◆ RECORDED DATA
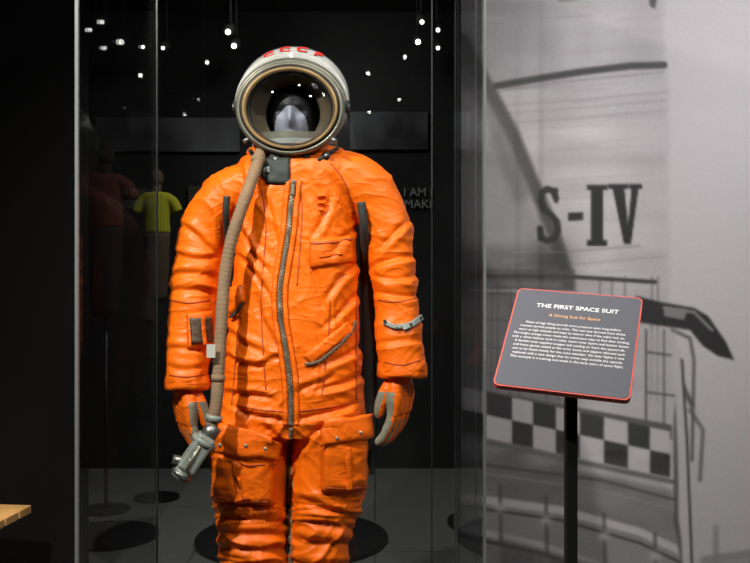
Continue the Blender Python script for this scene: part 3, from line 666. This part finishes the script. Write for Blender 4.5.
garment('tshirt_display',157,212,5.6,mat('yellow_cotton',(.26,.245,.015),.9,bump=.4,bscale=12,bdist=.01,spec=.2),M_br)
garment('reflection_standin',106,200,5.3,mat('reflection_rust',(.06,.014,.006),.9,bump=.4,bscale=12,bdist=.01,spec=.2),mat('reflection_brown',(.014,.008,.006),.9,bump=.4,bscale=12,bdist=.01,spec=.2),1.25)  # added garment form standing in for the suit's rusty reflection in the side pane
M_bulb=mat('lamp_glow',(1,1,1),.5,emit=(1,.95,.88),es=4); M_glint_bulb=mat('added_glint_glow',(1,1,1),.5,emit=(1,.95,.88),es=18)
def track(y,xc,ln,heads,mb):
    tr=empty('track_light'); box('rail',(xc,y,3.26),(ln,.04,.04),M_blackm,tr)
    for k,(c,r,s_) in enumerate(heads):
        mobj('head_%d'%k,*sweep([(c.x,c.y+.10*s_,c.z+.06,.03,.03),(c.x,c.y+.015*s_,c.z+.008,.034,.034)],seg=16,sub=2,ref=Vector((0,0,1))),M_blackm,tr)
        mobj('bulb_%d'%k,*ellip((c.x,c.y,c.z),(r,r,r),12,8),mb,tr); mobj('stem_%d'%k,*sweep([(c.x,c.y+.10*s_,c.z+.05,.008,.008),(c.x,c.y+.10*s_,3.30,.008,.008)],seg=8,sub=2),M_blackm,tr)
track(5.6,-.75,3.6,[(W(px,py,d),r,1) for px,py,d,r in [(228,32,5.6,.018),(234,46,5.9,.018),(143,47,5.9,.012),(163,48,5.9,.012),(438,30,5.6,.013),(438,48,6.0,.013),(418,42,5.9,.018),(422,22,5.5,.014)]],M_bulb)
track(-2.6,-.5,3.0,[(Vector((x,-2.5+dy,z)),.016,-1) for x,dy,z in [(-1.72,.1,2.86),(-1.25,.0,2.98),(-.62,.05,3.02),(-.05,0,2.9),(.22,.08,3.0),(.9,0,2.95)]],M_glint_bulb)  # added track behind the camera; its bulbs reflect as dots in the glass

# ================================================================ LIGHTS
def area(name,loc,tgt,size,e,col=(1,1,1),spread=180):
    l=D.lights.new(name,'AREA'); l.shape='DISK'; l.size=size; l.energy=e; l.color=col; l.spread=math.radians(spread)
    o=link(D.objects.new(name,l)); o.location=loc; o.rotation_euler=(Vector(tgt)-Vector(loc)).to_track_quat('-Z','Y').to_euler(); return o
area('case_spot_key',(-1.30,.65,3.15),(-.22,2.5,1.15),.09,25,(1,.93,.84),80)
area('case_spot_fill',(1.05,.3,3.1),(-.2,2.5,1.1),.2,7,(1,.93,.86),80)
area('case_spot_top',(.05,1.25,3.2),(-.2,2.5,1.3),.10,5,(1,.94,.87),80)
area('mural_wash_1',(1.7,1.7,3.15),(1.35,3.4,1.9),.4,20,(1,.98,.98),120)
area('mural_wash_2',(.7,1.9,3.15),(.9,3.4,1.0),.4,2.5,(1,.98,.98),90)
area('gallery_floor_fill',(-.3,5.0,3.1),(-.1,5.2,0),.5,12,(1,1,.97),140)  # added fill that brightens the gallery floor
area('gallery_wall_fill',(-.4,4.7,3.1),(-.5,6.5,1.9),.4,8,(1,.97,.92),120)  # added fill, lifts the back wall and panels into a grey haze
area('bench_lamp',(-1.7,2.7,3.1),(-1.6,3.3,.4),.2,2.5,(1,.93,.82),30)
w=D.worlds.new('world'); C.scene.world=w; w.use_nodes=True; w.node_tree.nodes['Background'].inputs[0].default_value=(.5,.52,.55,1); w.node_tree.nodes['Background'].inputs[1].default_value=.05
C.scene.view_settings.view_transform='Standard'

cam=D.cameras.new('camera'); cam.sensor_width=36; cam.lens=36*F/750; co_=link(D.objects.new('camera',cam)); co_.location=(0,0,CAMZ); co_.rotation_euler=(math.radians(90),0,0); C.scene.camera=co_
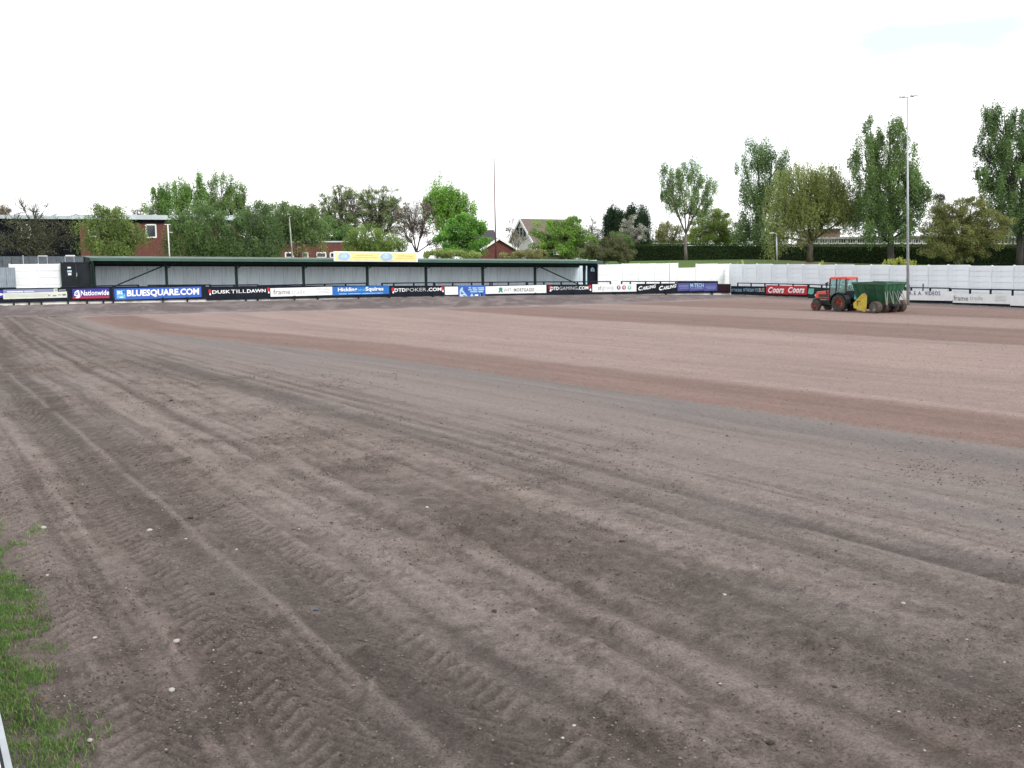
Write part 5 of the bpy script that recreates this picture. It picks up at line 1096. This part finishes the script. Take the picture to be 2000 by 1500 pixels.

◆ EXERCISE INSTRUCTIONS
The records above are to be reproduced exactly; the pictures are to be left out.

◆ OUTPUT FOR THIS EXERCISE
Continue the Blender Python script for this scene: part 3, from line 666. This part finishes the script. Write for Blender 4.5.
garment('tshirt_display',157,212,5.6,mat('yellow_cotton',(.26,.245,.015),.9,bump=.4,bscale=12,bdist=.01,spec=.2),M_br)
garment('reflection_standin',106,200,5.3,mat('reflection_rust',(.06,.014,.006),.9,bump=.4,bscale=12,bdist=.01,spec=.2),mat('reflection_brown',(.014,.008,.006),.9,bump=.4,bscale=12,bdist=.01,spec=.2),1.25)  # added garment form standing in for the suit's rusty reflection in the side pane
M_bulb=mat('lamp_glow',(1,1,1),.5,emit=(1,.95,.88),es=4); M_glint_bulb=mat('added_glint_glow',(1,1,1),.5,emit=(1,.95,.88),es=18)
def track(y,xc,ln,heads,mb):
    tr=empty('track_light'); box('rail',(xc,y,3.26),(ln,.04,.04),M_blackm,tr)
    for k,(c,r,s_) in enumerate(heads):
        mobj('head_%d'%k,*sweep([(c.x,c.y+.10*s_,c.z+.06,.03,.03),(c.x,c.y+.015*s_,c.z+.008,.034,.034)],seg=16,sub=2,ref=Vector((0,0,1))),M_blackm,tr)
        mobj('bulb_%d'%k,*ellip((c.x,c.y,c.z),(r,r,r),12,8),mb,tr); mobj('stem_%d'%k,*sweep([(c.x,c.y+.10*s_,c.z+.05,.008,.008),(c.x,c.y+.10*s_,3.30,.008,.008)],seg=8,sub=2),M_blackm,tr)
track(5.6,-.75,3.6,[(W(px,py,d),r,1) for px,py,d,r in [(228,32,5.6,.018),(234,46,5.9,.018),(143,47,5.9,.012),(163,48,5.9,.012),(438,30,5.6,.013),(438,48,6.0,.013),(418,42,5.9,.018),(422,22,5.5,.014)]],M_bulb)
track(-2.6,-.5,3.0,[(Vector((x,-2.5+dy,z)),.016,-1) for x,dy,z in [(-1.72,.1,2.86),(-1.25,.0,2.98),(-.62,.05,3.02),(-.05,0,2.9),(.22,.08,3.0),(.9,0,2.95)]],M_glint_bulb)  # added track behind the camera; its bulbs reflect as dots in the glass

# ================================================================ LIGHTS
def area(name,loc,tgt,size,e,col=(1,1,1),spread=180):
    l=D.lights.new(name,'AREA'); l.shape='DISK'; l.size=size; l.energy=e; l.color=col; l.spread=math.radians(spread)
    o=link(D.objects.new(name,l)); o.location=loc; o.rotation_euler=(Vector(tgt)-Vector(loc)).to_track_quat('-Z','Y').to_euler(); return o
area('case_spot_key',(-1.30,.65,3.15),(-.22,2.5,1.15),.09,25,(1,.93,.84),80)
area('case_spot_fill',(1.05,.3,3.1),(-.2,2.5,1.1),.2,7,(1,.93,.86),80)
area('case_spot_top',(.05,1.25,3.2),(-.2,2.5,1.3),.10,5,(1,.94,.87),80)
area('mural_wash_1',(1.7,1.7,3.15),(1.35,3.4,1.9),.4,20,(1,.98,.98),120)
area('mural_wash_2',(.7,1.9,3.15),(.9,3.4,1.0),.4,2.5,(1,.98,.98),90)
area('gallery_floor_fill',(-.3,5.0,3.1),(-.1,5.2,0),.5,12,(1,1,.97),140)  # added fill that brightens the gallery floor
area('gallery_wall_fill',(-.4,4.7,3.1),(-.5,6.5,1.9),.4,8,(1,.97,.92),120)  # added fill, lifts the back wall and panels into a grey haze
area('bench_lamp',(-1.7,2.7,3.1),(-1.6,3.3,.4),.2,2.5,(1,.93,.82),30)
w=D.worlds.new('world'); C.scene.world=w; w.use_nodes=True; w.node_tree.nodes['Background'].inputs[0].default_value=(.5,.52,.55,1); w.node_tree.nodes['Background'].inputs[1].default_value=.05
C.scene.view_settings.view_transform='Standard'

cam=D.cameras.new('camera'); cam.sensor_width=36; cam.lens=36*F/750; co_=link(D.objects.new('camera',cam)); co_.location=(0,0,CAMZ); co_.rotation_euler=(math.radians(90),0,0); C.scene.camera=co_
Write part 5 of the bpy script that recreates this picture. It picks up at line 1096. This part finishes the script. Take the picture to be 2000 by 1500 pixels.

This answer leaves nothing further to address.